The main objectives of this course are twofold. The first is to help participants design research projects (such as PhD dissertation essays or academic journal article manuscripts) that can be completed in a realistic amount of time. The second goal is to help participants understand best social scientific practices, and how to show that they have adhered to them, in order to facilitate the publication of their research in venues.  

 Course Prerequisites: 

This is an INTRODUCTORY course aimed at prospective PhD students drafting their research proposals, early PhD students finalizing their research proposals, current PhD students without access to research design courses, and recent PhDs seeking to transform their doctoral research into publishable manuscripts. As such, there are no prerequisites. However, participants should have a research project in mind, with knowledge of prior research, arguments, and empirical analysis in it. Participants may plan to use qualitative and/or quantitative methods in their research.  
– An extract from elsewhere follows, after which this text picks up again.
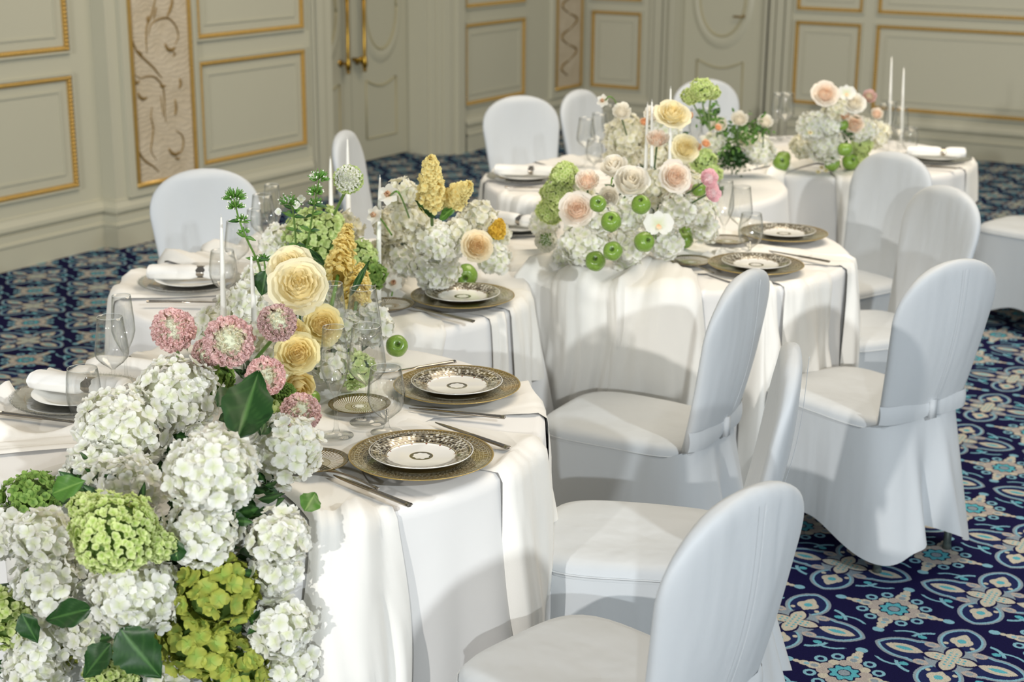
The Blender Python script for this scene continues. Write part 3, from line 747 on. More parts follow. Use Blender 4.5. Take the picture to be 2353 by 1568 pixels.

 Representative Background Reading: 

 This is an INTRODUCTORY course and participants are not required to have extensive knowledge about research design. However, those wishing to prepare for the course may benefit from: 

 Gerring, John, and Dino Christenson. Applied Social Science Methodology: An Introductory Guide. Cambridge: Cambridge University Press, 2017. doi:10.1017/9781107775558. 

 Kellstedt, Paul M., and Guy D. Whitten. The Fundamentals of Political Science Research. 3rd ed. Cambridge: Cambridge University Press, 2018. doi:10.1017/9781108131704. (Chapters 1-5). 

 Readings from these texts (and others) will be assigned during the course. 



Day 1: Framing Your Research Question 

Topic: How to translate a research topic into a feasible research question. 

Topic: How to frame a research question in the relevant literature. 

Practical: How to organize your manuscript’s introduction and literature review. 

Day 2: Making Your Argument 

Topic: How to identify and define your main outcome (dependent) and explanatory (independent) variables of interest. 

Topic: How to identify and explain the causal mechanism linking them. 

Practical: How to organize and draft the argument of your manuscript. 

Day 3: Identifying Testable Hypotheses 

Topic: How to identify testable hypotheses of the argument.  

Topic: How to select among them. 

Practical: How to organize your testable hypotheses and where to put them. 

Day 4: Discussing Alternative Arguments 

Topic: When and how to identify alternative explanations. 

Topic: When and how to identify contradictory arguments. 

Topic: When to identify and discuss the Null (H0) Hypothesis. 

Practical: Where to place these discussions in your manuscript. 

Day 5: Defining Concepts and Measures 

Topic: How to define concepts and choose measures. 

Practical: When to engage in these discussions and where to put them.  

Day 6: Determining Your Empirical Strategy (Case Selection Strategy) 

Topic: How to define the empirical strategy. 

Topic: How to choose cases for testing arguments. 

Topic: The benefits/ limits of small and large numbers of cases. 

Practical: How to create a template for your empirical strategy. 

Day 7: Determining Your Empirical Strategy (Empirical Data/Information) 

 Topic: Different types observational and experimental “data”. 

Practical: How to choose between them, and where and how to justify this choice. 

Day 8: Determining Your Empirical Strategy (Method of Analysis) 

Topic: The variety of qualitative and quantitative methods for testing arguments, including their benefits and limitations. 

Practical: How to choose between them, and where and how to justify this choice. 

Day 9: Presenting Your Empirical Analysis and Discussing Your Results 

Topic: How to present your empirical results, including visualizations, substantive examples, illustrative cases, placebo tests, and robustness checks. 

Topic: How to conclude your manuscript. 

Practical: How to organize these discussions. 

Day 10: Considering Research Ethics, Replicability, Misconduct; Presenting and Submitting Your Research 

Practical: Research involving human participants and research ethics processes. 

Practical: Ensuring replicability. 

Practical: Responding to feedback and preparing your manuscript for submission. 

Practical: Presenting at a conference or delivering an academic job talk. 

Practical: Delivering comments/reviews of other’s work.